Re: latest linus-2.5 BK broken

From: Linus Torvalds (torvalds@transmeta.com)
Date: Wed Jun 19 2002 - 11:28:40 EST


On Thu, 20 Jun 2002, Rusty Russell wrote:
> > and then add a few simple operations like
> >
> > cpumask_and(cpu_mask_t * res, cpu_mask_t *a, cpu_mask_t *b);
>
> Sure... or just make all archs supply a "cpus_online_of(mask)" which
> does that, unless there are other interesting cases. Or we can go the
> other way and have a general "and_region(void *res, void *a, void *b,
> int len)". Which one do you want?

There are definitely other "interesting" cases that already do the full
bitwise and/or on bitmasks - see sigset_t and sigaddset/sigdelset/
sigfillset. It's really the exact same code, and the exact same issues.

The problem with a generic "and_region" is that it's a slight amount of
work to make sure that we optimize for the common cases (and since I'm not
a huge believer in hundreds of nodes, I consider the common case to be a
single word). And do things like just automatically get the UP case right:
which we do right now by just virtue of having a constant cpu_online_mask,
and letting the compiler just do the (obvious) optimizations.

I'm a _huge_ believer in having generic code that is automatically
optimized away by the compiler into nothingness. (And by contrast, I
absolutely _detest_ #ifdef's in source code that makes those optimizations
explicit). But that sometimes requires some thought, notably making sure
that all constants hang around as constants all the way to the code
generation phase (this tends to mean inline functions and #defines).

It _would_ probably be worthwhile to try to have better support for
"bitmaps" as real kernel data structures, since we actually have this
problem in multiple places. Right now we already use bitmaps for signal
handling (one or two words, constant size), for FD_SET's (variable size),
for various filesystems (variable size, largish), and for a lot of random
drivers (some variable, some constant).

It wasn't that long ago that I added a "bitmap_member()" macro to
<linux/types.h> to declare bitmaps exactly because a lot of people _were_
doing it and getting it wrong. Actually, the most common case was not a
bug, but a latent problem with code that did something like

        unsigned char bitmap[BITMAP_SIZE/8];

which works on x86 as long as the bitmap size was a multiple of 8.

It would probably make sense to make a real <linux/bitmap.h>, move the
bitmap_member() there (and rename to "bitmap_declare()" - it's called
member because all the places I first looked at were structure members),
and add some simple generic routines for handling these things.

(We've obviously had the bit_set/clear/test() stuff forever, but the more
involved stuff should be fairly easy to abstract out too, instead of
having special functions for signal masks).

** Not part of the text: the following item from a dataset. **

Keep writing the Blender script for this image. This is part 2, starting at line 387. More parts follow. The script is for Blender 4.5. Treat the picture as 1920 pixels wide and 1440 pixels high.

> Breaking userspace code does. One can be fixed if it proves to be a
> bottleneck. Understand?

What I don't understand is why you don't accept the fact that these
things can be considered infinitely big. There's nothing fundamentally
wrong with static allocation.

People who build thousand-node systems _are_ going to compile their own
distribution. Trust me. They aren't just going to slap down redhat-7.3 on
a 16k-node ASCI Purple. It makes no sense to do that. They may want to run
quake or something standard on it without recompiling, but especially the
maintenance stuff - the stuff which cares about CPU affinity - is a
nobrainer.

So you can easily just accept the fact that at some point the max number
of CPU's can be considered fixed. And that "some point" isn't even very
high, especially since bitmaps _are_ so dense that there is basically no
overhead to just starting out with

        #define MAX_CPU (1024)

        bitmap_declare(cpu_bitmap, MAX_CPU);

and let it be at that. That 1024 is already ridiculously high, in my
opinion - simply because people who are playing with bigger numbers _are_
going to be able to just increase the number and recompile.